If you have an .img file then you can't just copy that file to A:. In fact, you don't even need to format a disk if you are writing an .img file to it, because the img contains the format. The .img file contains a sector-by-sector binary image of what the disk should look like, and you need a piece of software that will read those sectors from .img file and write them to directly to those disk sectors at a very low level.

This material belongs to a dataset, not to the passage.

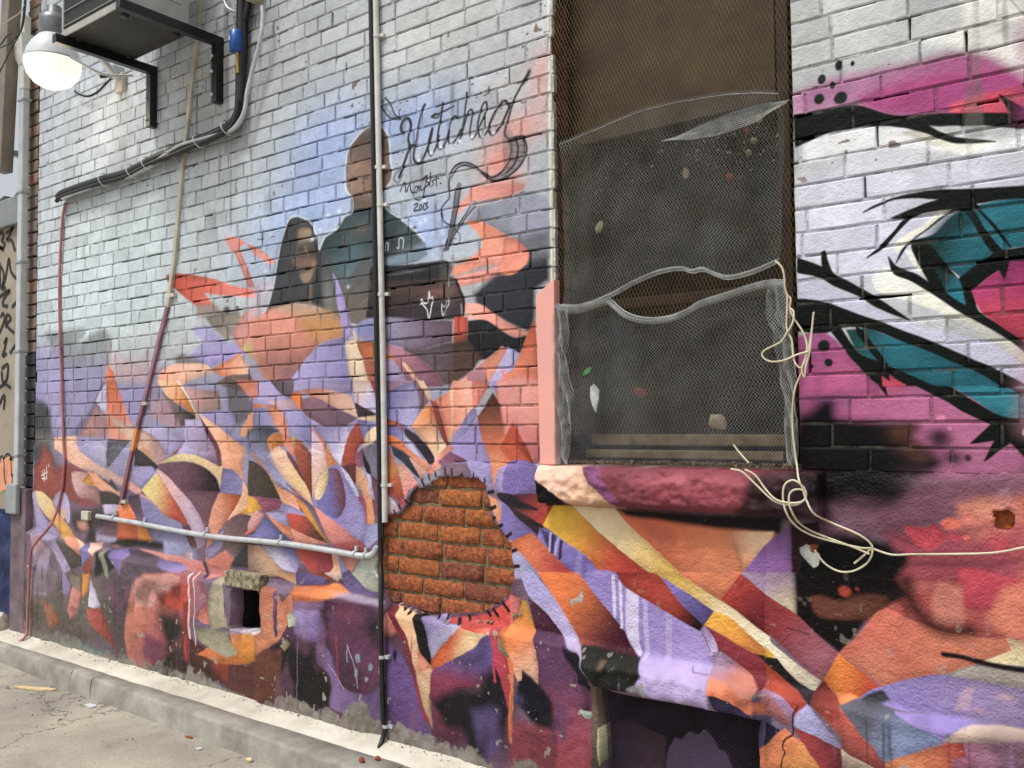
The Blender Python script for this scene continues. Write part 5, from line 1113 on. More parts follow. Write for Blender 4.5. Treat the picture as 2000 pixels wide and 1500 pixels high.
def plaster():
    S=.0085; xs=np.arange(WX0,WX1+S,S); zs=np.arange(.12,1.385,S); X,Z=np.meshgrid(xs,zs); nz,nx=X.shape
    for p in HOLES:                                     # snap lattice points to the rims
        q=crom(p,8,True); d=np.full(X.shape,1e9); bx=X.copy(); bz=Z.copy()
        m=(X>p[:,0].min()-.03)&(X<p[:,0].max()+.03)&(Z>p[:,1].min()-.03)&(Z<p[:,1].max()+.03); ii=np.argwhere(m)
        P=np.stack([X[m],Z[m]],1); best=np.full(len(P),1e9); bp=P.copy()
        for i in range(len(q)):
            a,b=q[i],q[(i+1)%len(q)]; t=np.clip(((P-a)@(b-a))/((b-a)@(b-a)+1e-12),0,1)[:,None]; c=a+t*(b-a); dd=np.hypot(*(P-c).T); u=dd<best; best[u]=dd[u]; bp[u]=c[u]
        u=best<S*.55; X[m]=np.where(u,bp[:,0],P[:,0]); Z[m]=np.where(u,bp[:,1],P[:,1])
    top=1.315+.022*vnoise(xs*4,xs*0,61)+.012*vnoise(xs*17,xs*0,62)+.03*sstep((-2.0-xs)/.8)
    top=np.where((xs>OX0-.03)&(xs<OX1+.03),1.235,top)
    T=top[None,:]
    Z=np.where(Z>T,T+(Z-T)*.25,Z)
    lz=ledge(X)+.012*vnoise(X*5,X*0,63)
    Y=PL*sstep((lz-Z)/.032+.45)
    low=sstep((lz-Z)/.06)
    Y+= .0035*vnoise(X*3,Z*3,64)+.0022*vnoise(X*11,Z*11,65)+(.0012+.0012*low)*vnoise(X*33,Z*33,66)+.0009*vnoise(X*75,Z*75,67)*1.2
    Y+= low*(.006*vnoise(X*7,Z*6,68))-.004
    # rough stone lip over the basement window
    lip=sstep((X+1.74)/.05)*sstep((-1.03-X)/.05)*sstep((Z-.535)/.02)*sstep((.66-Z)/.05); Y-=lip*(.045+.014*vnoise(X*12,Z*12,69)+.008*vnoise(X*40,Z*40,70))
    edge=sstep((Z-(T-.035))/.035); Y=Y*(1-edge)+edge*.0035+.004*edge*vnoise(X*60,Z*60,71)
    fo=sstep((.24-Z)/.08); Y+=fo*(.004*vnoise(X*20,Z*20,72)-.004)
    V=np.stack([X,Y,Z],2).reshape(-1,3)
    i=np.arange(nz-1)[:,None]*nx+np.arange(nx-1)[None,:]
    F=np.stack([i,i+1,i+1+nx,i+nx],2).reshape(-1,4)
    cx=V[F].mean(1); keep=np.ones(len(F),bool)
    for p in HOLES: keep&=~inpoly(cx[:,0],cx[:,2],crom(p,8,True))
    F=F[keep]
    # rims: every edge used once, near an opening, is carried back into the wall
    e=np.concatenate([F[:,[0,1]],F[:,[1,2]],F[:,[2,3]],F[:,[3,0]]]); key=np.sort(e,1); _,inv,cnt=np.unique(key,axis=0,return_inverse=True,return_counts=True); be=e[cnt[inv.ravel()]==1]
    c=V[be].mean(1); near=np.zeros(len(be),bool)
    for p in HOLES: near|=(c[:,0]>p[:,0].min()-.02)&(c[:,0]<p[:,0].max()+.02)&(c[:,2]>p[:,1].min()-.02)&(c[:,2]<p[:,1].max()+.02)
    be=be[near]; uv,ix=np.unique(be,return_inverse=True); ix=ix.reshape(be.shape)
    back=V[uv].copy(); dep=np.where(inpoly(back[:,0],back[:,2],HOLE+(HOLE-HOLE.mean(0))*.06),.03,.075); back[:,1]+=dep
    n0=len(V); V=np.vstack([V,back]); F2=np.stack([be[:,1],be[:,0],n0+ix[:,0],n0+ix[:,1]],1)
    me=bpy.data.meshes.new('cement_render'); nv=len(V); Fa=np.vstack([F,F2])
    me.vertices.add(nv); me.vertices.foreach_set('co',V.ravel()); me.loops.add(Fa.size); me.loops.foreach_set('vertex_index',Fa.ravel().astype(np.int32)); me.polygons.add(len(Fa)); me.polygons.foreach_set('loop_start',np.arange(0,Fa.size,4,dtype=np.int32)); me.polygons.foreach_set('loop_total',np.full(len(Fa),4,np.int32)); me.update(calc_edges=True); me.validate()
    me.polygons.foreach_set('use_smooth',[True]*len(me.polygons))
    return link('cement_render',me,M_plast,wall)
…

Imagine a disk is like a new sheet of blank white paper. You can write stuff on it but it'll be disorganized. Formatting the disk is like adding a margin and lines - the margin takes up space that you can't write in, but it, with the lines, helps organize the stuff you write on there. The .img file already contains the disk format (margin and lines etc) so it's like you're taking a sheet of lined/margin paper full of crappy 80's song lyrics (the .img file) and trying to fit it onto your new sheet of paper that you just put a margin and lines on (your new formatted disk). You cannot overlap the margin on your new sheet, so the sheet with the song lyrics won't fit (this is the 17kb). What you need to do is just paste the sheet of song lyrics directly on top of your new sheet, lining up the edges so it fits. Doesn't matter if your new sheet had margin/lines or was blank, it's all overwritten - and now it's just crappy 80's song lyrics.
Getting back to reality... There are many options. RaWrite is one I've used in the past.

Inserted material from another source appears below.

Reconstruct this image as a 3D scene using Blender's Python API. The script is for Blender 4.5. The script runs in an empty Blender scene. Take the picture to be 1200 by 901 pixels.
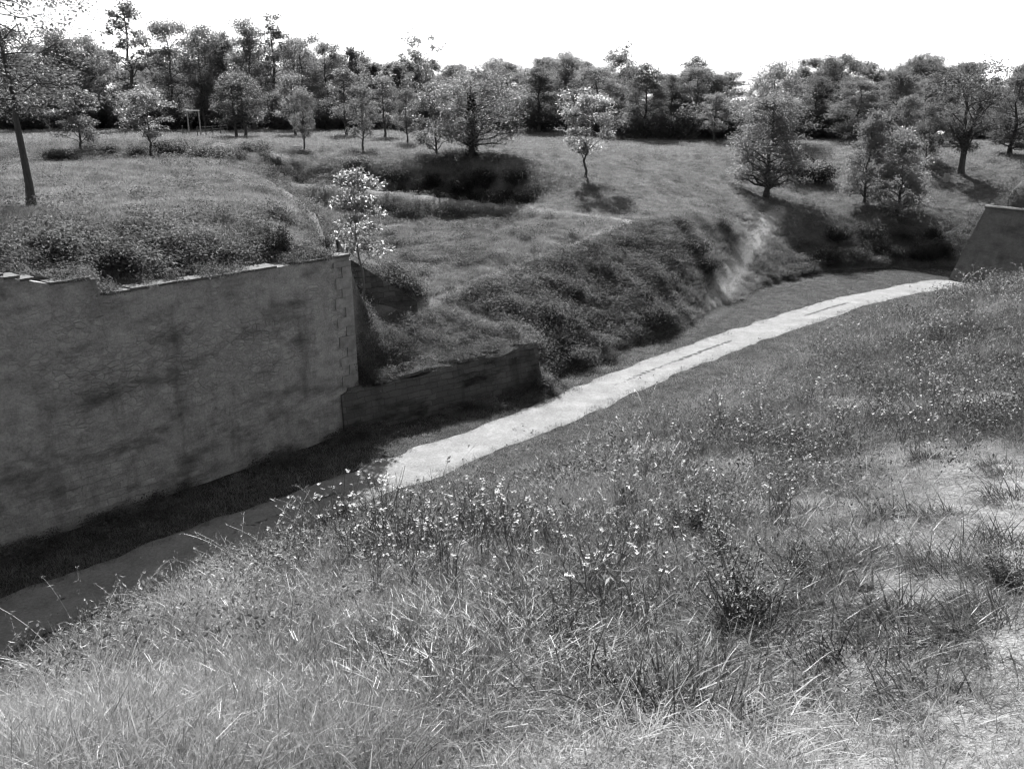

http://www.netbsd.org/~martin/rawrite32/
http://www.chrysocome.net/rawwrite
I currently don't have a modern PC with IDE any more so I use a GreaseWeazle to connect via USB - this creates a very low-level connection (does not 'mount' the disk, but allows image files to be read and written). https://decromancer.ooo/greaseweazle/ If you have a floppy drive that you can format and store data on then you don't need this - I just mention this for folks who have older disk drives that you can't buy USB version from Amazon. I can connect my 5.25 to my modern PC and use GW to write img files to it, then those disks work on my vintage PCs.
Regarding Cyclic Redundancy Checks... Back in the days where floppy disks were the norm and hard disks were a luxury... it was just understood that some floppy disks arrived with bad sectors. The CRC error sounds like that. DOS will recognize bad sectors, mark them, then avoid them when storing individual files, but an img file does not allow the flexibility of just putting data somewhere else on disk. A disk with bad sectors cannot be used on an img file because the img file dictates exactly where to store the data on the disk, and if that is on top of a bad sector then so be it. Bzzz Bzzz Bzzz Error.. If you have a floppy disk that gives you a CRC error when writing an img file to it then I would do a full format of the disk (not a quick format, which skips the exhaustive sector-by-sector checks) and then run CHKDSK. It will tell you if it found bad sectors. Any bad sectors? Mark the disk. It's still ok for files, just not disk images.